The phenomenological encounter with the Hegelian corpus (feel free to scroll), conceived not as a negation of its immanent dialectical totality but rather as a refusal — a refusal which is itself a kind of knowing, a knowing-against — proceeds from the recognition that the textual instantiation of Geist in its self-unfolding cannot be separated from the mode of its expression, which is to say: the form is the content, and the content, in its formal self-presentation, performs a species of intellectual auto-eroticism the Subject finds, in its immediate sensuous apprehension, repugnant.

Poor uni students… as if their employability prospects weren't bad enough… they have to sit down and swallow each load as it comes. Four years of being good students just to understand (and worse: write like) this gibberish.

At least if you learn nothing from the ancients, you might learn to think like one. They had no academic tradition to perform, no institution to impress — just the idea, standing in the open.

But the hallmark of a brilliant idea is that it doesn't need dressing up to be taken seriously. A brilliant idea shouldn't be ashamed of its nakedness. Stripped bare, truth is easier to communicate.

A key indicator of truly understanding an idea is whether you can paraphrase it — perfectly, excuse the oxymoron — without adding or removing any of its composite parts. Try it with Hegel. You'll find you either have to dumb it down until it says something obvious, or keep the jargon intact and say nothing at all. That's not profundity protecting itself. That's absence wearing a flasher trench coat.

Contemporary philosophy — anything from the last 200 years odd — reminds me of alchemy in its gatekeeping. The truth is hidden in here somewhere. Either you understand. Or you don't. And you parrot.

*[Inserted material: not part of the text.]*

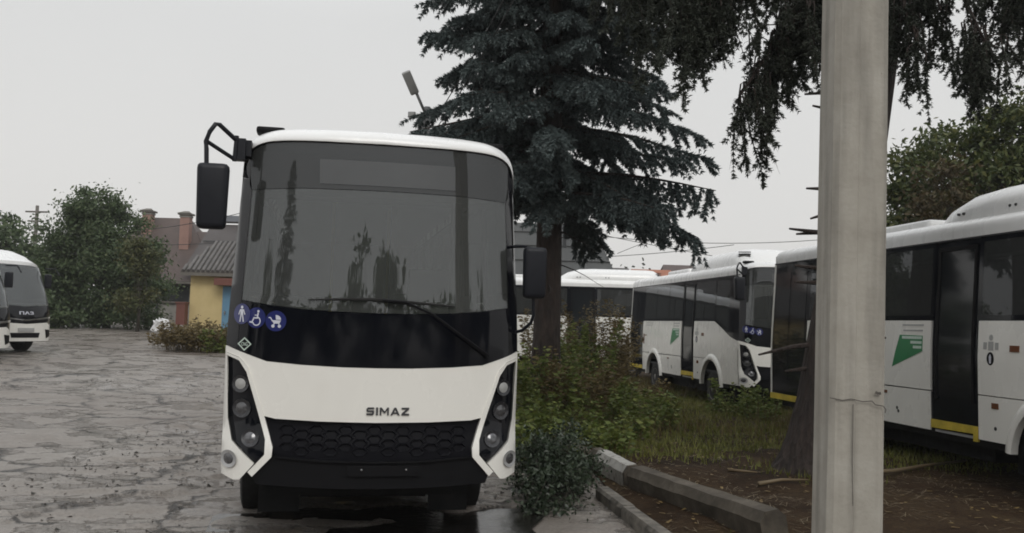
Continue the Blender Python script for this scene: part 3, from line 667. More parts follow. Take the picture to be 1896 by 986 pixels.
    for sg in (-1, 1):
        V = []; 
        round_box('roof_marker_lamp', (sg * 0.86, 0.28, 3.185 if sg < 0 else 3.165), (0.215, 0.14, 0.056), 0.02, 'black_plastic', P, 2)
    # ---- sides
    AR = 0.60
    for sg in (-1, 1):
        mp = smap(sg); fl = sg > 0
        def side(name, poly, mat, **kw): return panel(name, poly, mp, mat, P, kw.pop('step', 0.3), kw.pop('thick', 0.03), flip=not fl, **kw)
        def band(lo, hi, wl):
            side('window_band', [(lo, 1.94), (lo, 2.0), (hi, 2.0), (hi, 1.94)], 'band_black', off=0.002, step=0.6)
            side('window_band', [(lo, 2.85), (lo, 2.905), (hi, 2.905), (hi, 2.85)], 'band_black', off=0.002, step=0.6)
            ed = [lo] + [v for ab in wl for v in ab] + [hi]
            for a_, b_ in zip(ed[0::2], ed[1::2]): side('window_post', [(a_, 2.001), (a_, 2.849), (b_, 2.849), (b_, 2.001)], 'band_black', off=0.003, step=0.6)
        side('roof_edge', [(0.0, 2.925), (L - 0.05, 2.925), (L - 0.05, 2.905), (0, 2.905)], 'seam', off=-0.002)
        if sg < 0:                                                      # kerb side with doors
            rw, fwh = 2.45, 6.90
            up1 = [(1.36, 1.075), (1.36, 1.935), (4.75, 1.935), (4.75, 1.075)] + ARCH(rw, 0.45, AR + .05, R(74), R(106))
            side('side_panel', up1, 'white_paint')
            side('lower_panel', [(4.75, 1.062), (4.75, 0.585), (rw + 0.635, 0.585)] + ARCH(rw, 0.45, AR + .05, R(12), R(68)), 'white_paint', step=0.2)
            side('lower_panel', [(1.36, 0.585), (1.36, 1.062)] + ARCH(rw, 0.45, AR + .05, R(112), R(168)), 'white_paint', step=0.2)
            up2 = [(5.69, 1.095), (5.69, 1.935), (7.02, 1.935), (8.12, 1.60), (8.55, 1.53), (8.66, 1.525), (8.66, 0.60), (fwh + 0.64, 0.585)] + ARCH(fwh, 0.45, AR + .05, R(12), R(97))
            side('side_panel', up2, 'white_paint', step=0.15)
            side('lower_panel', [(5.69, 0.585), (5.69, 1.083)] + ARCH(fwh, 0.45, AR + .05, R(103), R(168)), 'white_paint', step=0.2)
            side('door_pillar', [(4.775, 0.56), (4.775, 1.06), (4.755, 1.06), (4.755, 0.585)], 'seam', off=0.01)
            # rear door, sill, doorway
            side('rear_corner', [(0.0, 0.60), (0.0, 2.905), (0.05, 2.905), (0.05, 0.60)], 'white_paint')
            rd = side('rear_door', [(0.06, 0.70), (0.06, 2.9), (1.35, 2.9), (1.35, 0.70)], 'band_black', off=0.004)
            for a, b in ((0.14, 0.66), (0.74, 1.27)):
                panel('door_pane', [(a, 0.95), (b, 0.95), (b, 2.75), (a, 2.75)], mp, 'door_pane', rd, 0.4, 0.006, -0.001, flip=not fl)
            side('sill_strip', [(0.0, 0.60), (0.0, 0.695), (1.30, 0.695), (1.30, 0.60)], 'safety_yellow', off=-0.006)
            dr = side('door', [(4.79, 0.725), (4.79, 2.9), (5.66, 2.9), (5.66, 0.725)], 'band_black', off=0.012)
            panel('door_pane', [(4.91, 1.02), (5.56, 1.02), (5.56, 2.78), (4.91, 2.78)], mp, 'door_pane', dr, 0.3, 0.006, 0.004, flip=not fl)
            for (a0, b0, a1, b1) in ((4.86, 0.98, 4.905, 2.83), (5.565, 0.98, 5.61, 2.83), (4.86, 2.785, 5.61, 2.83)):
                panel('door_frame', [(a0, b0), (a1, b0), (a1, b1), (a0, b1)], mp, 'black_plastic', dr, 0.4, 0.02, -0.006, flip=not fl)
            ss = side('sill_strip', [(4.77, 0.62), (4.77, 0.722), (5.675, 0.722), (5.675, 0.55), (5.60, 0.55), (5.60, 0.635)], 'safety_yellow', off=-0.006)
            side('step_plate', [(4.82, 0.575), (4.82, 0.605), (5.57, 0.605), (5.57, 0.575)], 'step_metal', off=0.02)
            # windows
            wins = [(1.40, 2.48), (2.52, 3.60), (3.64, 4.72), (5.72, 6.98)]
            band(1.355, 4.785, wins[:3])
            band(5.665, 7.03, wins[3:])
            side('front_window_frame', [(7.035, 1.938), (8.12, 1.606), (8.55, 1.536), (8.66, 1.53), (8.66, 2.905), (7.93, 2.905), (7.93, 2.84), (7.95, 1.73), (7.09, 1.99), (7.09, 2.84), (7.929, 2.84), (7.929, 2.905), (7.035, 2.905)], 'gloss_black', off=0.002, step=0.15)
            panel('front_side_window', [(7.091, 1.991), (7.949, 1.732), (7.929, 2.839), (7.091, 2.839)], mp, 'side_glass', P, 0.2, 0.005, 0.004, flip=not fl)
            # decals and small fittings
            dl = side('slogan_logo', [(4.06, 1.75), (4.585, 1.745), (4.585, 1.55), (3.885, 1.325)], 'logo_green', off=-0.003, thick=0.002)
            for a, b, z in ((4.12, 4.57, 1.70), (4.32, 4.57, 1.64), (4.38, 4.57, 1.58)):
                panel('logo_print', [(a, z), (b, z), (b, z + 0.035), (a, z + 0.035)], mp, 'print_pale', dl, 0.3, 0.001, -0.005, flip=not fl)
            for a, b, z in ((4.12, 4.60, 1.868), (4.14, 4.585, 1.80), (1.7, 2.3, 1.87), (1.72, 2.25, 1.81)):
                side('side_print', [(a, z), (b, z), (b, z + 0.02), (a, z + 0.02)], 'print_grey', off=-0.003, thick=0.002)
            ic = side('door_icon', circle(5.915, 1.508, 0.062, 20, 0.075), 'black_plastic', off=-0.003, thick=0.002)
            panel('icon_figure', [(5.90, 1.455), (5.93, 1.455), (5.935, 1.53), (5.915, 1.56), (5.895, 1.53)], mp, 'icon_white', ic, 0.3, 0.001, -0.005, flip=not fl)
            for f, z, a, b in ((5.92, 1.65, 0.045, 0.05), (5.82, 1.65, 0.03, 0.04), (6.02, 1.65, 0.03, 0.04)):
                side('door_notice', [(f - a, z - b), (f + a, z - b), (f + a, z + b), (f - a, z + b)], 'print_grey', off=-0.003, thick=0.002)
            side('door_notice', circle(5.92, 1.745, 0.036, 8), 'print_grey', off=-0.003, thick=0.002)
            for f, z, a, b in ((6.32, 1.63, 0.075, 0.035), (5.99, 0.985, 0.055, 0.032), (3.72, 0.985, 0.04, 0.02)):
                side('side_marker', [(f - a, z - b), (f + a, z - b), (f + a, z + b), (f - a, z + b)], 'amber_lens', off=-0.01, thick=0.012)
            for f, z in ((4.0, 0.79), (4.03, 0.75), (5.99, 0.735)):
                side('jacking_plug', circle(f, z, 0.022, 10), 'seam', off=-0.004, thick=0.006)
            side('body_number', [(1.44, 1.30), (1.54, 1.30), (1.54, 1.58), (1.44, 1.58)], 'rust_red', off=-0.003, thick=0.002)
        else:
            rw, fwh = 2.45, 6.90
            pl = [(0.0, 0.585), (0.0, 1.935), (7.02, 1.935), (8.12, 1.60), (8.55, 1.53), (8.66, 1.525), (8.66, 0.60), (fwh + 0.64, 0.585)] + ARCH(fwh, 0.45, AR + .05, R(12), R(168), 20) + [(fwh - 0.64, 0.585), (rw + 0.64, 0.585)] + ARCH(rw, 0.45, AR + .05, R(12), R(168), 20) + [(rw - 0.64, 0.585)]
            side('side_panel', pl, 'white_paint')
            band(0.0, 7.03, [(0.3, 1.36), (1.40, 2.48), (2.52, 3.60), (3.64, 4.72), (4.76, 5.84), (5.88, 6.98)])
            side('front_window_frame', [(7.035, 1.938), (8.12, 1.606), (8.55, 1.536), (8.66, 1.53), (8.66, 2.905), (7.93, 2.905), (7.93, 2.84), (7.95, 1.73), (7.09, 1.99), (7.09, 2.84), (7.929, 2.84), (7.929, 2.905), (7.035, 2.905)], 'gloss_black', off=0.002, step=0.15)
            panel('front_side_window', [(7.091, 1.991), (7.949, 1.732), (7.929, 2.839), (7.091, 2.839)], mp, 'side_glass', P, 0.2, 0.005, 0.004, flip=not fl)
            wins = [(0.3, 1.36), (1.40, 2.48), (2.52, 3.60), (3.64, 4.72), (4.76, 5.84), (5.88, 6.98)]
        for a, b in wins: side('window', [(a, 2.0), (b, 2.0), (b, 2.85), (a, 2.85)], 'side_glass', off=0.004, thick=0.005)
        for c in (rw, fwh):
            V = []; Fs = []; k = 20
            for i in range(k + 1):
                t = R(4 + 172 * i / k)
                for r, o in ((AR + 0.02, 0.05), (AR + 0.02, -0.035), (AR + 0.06, -0.045), (AR + 0.13, -0.022), (AR + 0.15, 0.0)):
                    V.append(mp(c + r * math.cos(t), 0.45 + r * math.sin(t), o))
            for i in range(k):
                for j in range(4): q = i * 5 + j; Fs.append([q, q + 1, q + 6, q + 5] if sg < 0 else [q, q + 5, q + 6, q + 1])
            mobj('wheel_arch', V, Fs, 'white_paint', P, autosmooth=R(50))
            wx = sg * 0.93; wh = empty('wheel'); wh.parent = P; wh.location = (wx, L - c, 0.425)
            mb = MB(); mb.lathe((0, 0, 0), 'x', [(-0.13, 0.24), (-0.135, 0.36), (-0.115, 0.41), (-0.06, 0.425), (0.06, 0.425), (0.115, 0.41), (0.135, 0.36), (0.13, 0.24)], 36)
            mb.build('tyre', 'rubber', wh, auto=R(40))
            mb = MB(); mb.lathe((0, 0, 0), 'x', [(sg * -0.10, 0.24), (sg * 0.135, 0.243), (sg * 0.125, 0.22), (sg * 0.06, 0.20), (sg * 0.05, 0.12), (sg * 0.12, 0.10), (sg * 0.14, 0.06), (sg * 0.14, 0.002)], 28)
            mb.build('rim', 'rim_metal', wh, auto=R(40))
    # ---- rear
    rmap = lambda x, z, t: (x, L - t, z)
    W_ = 1.09
    panel('rear_panel', [(-W_, 0.6), (W_, 0.6), (W_, 2.0), (-W_, 2.0)], rmap, 'white_paint', P, 0.6, 0.03, flip=True)
    panel('rear_panel', [(-1.05, 2.0), (1.05, 2.0), (1.03, 3.05), (0.85, 3.13), (-0.85, 3.13), (-1.03, 3.05)], rmap, 'white_paint', P, 0.6, 0.03, flip=True)
    panel('rear_window', [(-0.88, 2.05), (0.88, 2.05), (0.85, 2.8), (-0.85, 2.8)], rmap, 'dark_pane', P, 0.6, 0.01, -0.008, flip=True)
    # ---- inside and underneath
    mb = MB(); mb.box((0, L / 2 + 0.25, 0.60), (1.95, L - 0.9, 0.22)); mb.box((0, 0.72, 0.49), (1.3, 0.7, 0.22)); mb.box((0, 2.2, 0.36), (1.1, 1.7, 0.34)); mb.box((0, 5.0, 0.42), (1.3, 3.4, 0.3)); mb.box((-0.72, 1.15, 0.33), (0.34, 0.03, 0.45)); mb.box((0.72, 1.15, 0.33), (0.34, 0.03, 0.45))
    mb.tube([(-0.95, 1.76, 0.42), (0.95, 1.76, 0.42)], 0.07, 8); mb.tube([(-0.95, 6.21, 0.42), (0.95, 6.21, 0.42)], 0.09, 8)
    mb.build('chassis', 'underbody', P)
    mb = MB(); mb.box((0, L / 2 + 0.2, 0.80), (2.1, L - 0.9, 0.06)); mb.build('floor', 'interior_dark', P)
    mb = MB(); mb.box((0, 0.32, 1.20), (1.96, 0.42, 0.75)); mb.box((0, 0.25, 1.60), (1.9, 0.34, 0.10)); mb.build('dashboard', 'interior_dark', P)
    mb = MB(); mb.box((0, 0.42, 2.86), (1.85, 0.35, 0.32)); mb.build('roof_locker', 'interior_dark', P)
    mb = MB(); mb.tube([(0.55 + 0.22 * math.cos(t), 0.66 + 0.12 * math.sin(t), 1.72 + 0.19 * math.sin(t)) for t in [2 * math.pi * i / 24 for i in range(25)]], 0.017, 6, False)
    mb.tube([(0.55, 0.66, 1.72), (0.55, 0.45, 1.5)], 0.03, 6); mb.tube([(0.34, 0.66, 1.72), (0.76, 0.66, 1.72)], 0.014, 6); mb.build('steering_wheel', 'interior_dark', P)
    def seat(x, y, z, mat='interior_grey'):
        o = round_box('seat', (x, y, z + 0.25), (0.45, 0.45, 0.14), 0.05, mat, P, 2)
        round_box('backrest', (x, y + 0.25, z + 0.65), (0.45, 0.12, 0.75), 0.05, mat, o, 2)
    seat(0.55, 1.15, 1.2, 'interior_dark')
    for y in (2.7, 3.6, 4.6, 5.6, 6.8):
        for x in (-0.78, -0.3, 0.5, 0.85): 
            if y < 4.2 and x < 0: continue
            seat(x, y, 1.0)
    mb = MB(); mb.box((0.2, 1.62, 1.9), (0.05, 0.05, 2.1)); mb.box((0.6, 1.64, 1.45), (0.8, 0.03, 1.1)); mb.build('driver_partition', 'interior_grey', P)
    mb = MB()
    mb.tube([(-0.35, 1.9, 0.85), (-0.35, 1.9, 3.1)], 0.018, 8); mb.tube([(0.25, 3.2, 0.85), (0.25, 3.2, 3.1)], 0.018, 8); mb.build('handrail', 'safety_yellow', P)
    mb = MB(); mb.box((0.62, 0.34, 2.30), (0.075, 0.10, 1.55)); mb.build('cab_post', 'interior_dark', P)
    mb = MB(); mb.box((0, L / 2 + 0.4, 2.98), (1.9, L - 1.4, 0.03)); mb.build('ceiling_lining', 'interior_grey', P)
    return root
bus = make_bus()
BUSG = 'white city buses of one type'
bus.location = (-1.0, 7.15, 0.0); bus.rotation_euler.z = R(11)
tag(bus, 'white city bus parked facing the camera, its whole dark curved windshield in view', 'bus', BUSG)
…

It is beautifully ironic that the age of light produced many thinkers and even more frauds. Bringers of light they would like to have called themselves in their private circle jerks — the philosophers being quite luciférien. The age that declared god dead and man sovereign, that mistook brilliant technology for illumination, was not stealing fire from heaven. It was striking its own match and calling that Prometheus. The light was its own. No circle needed.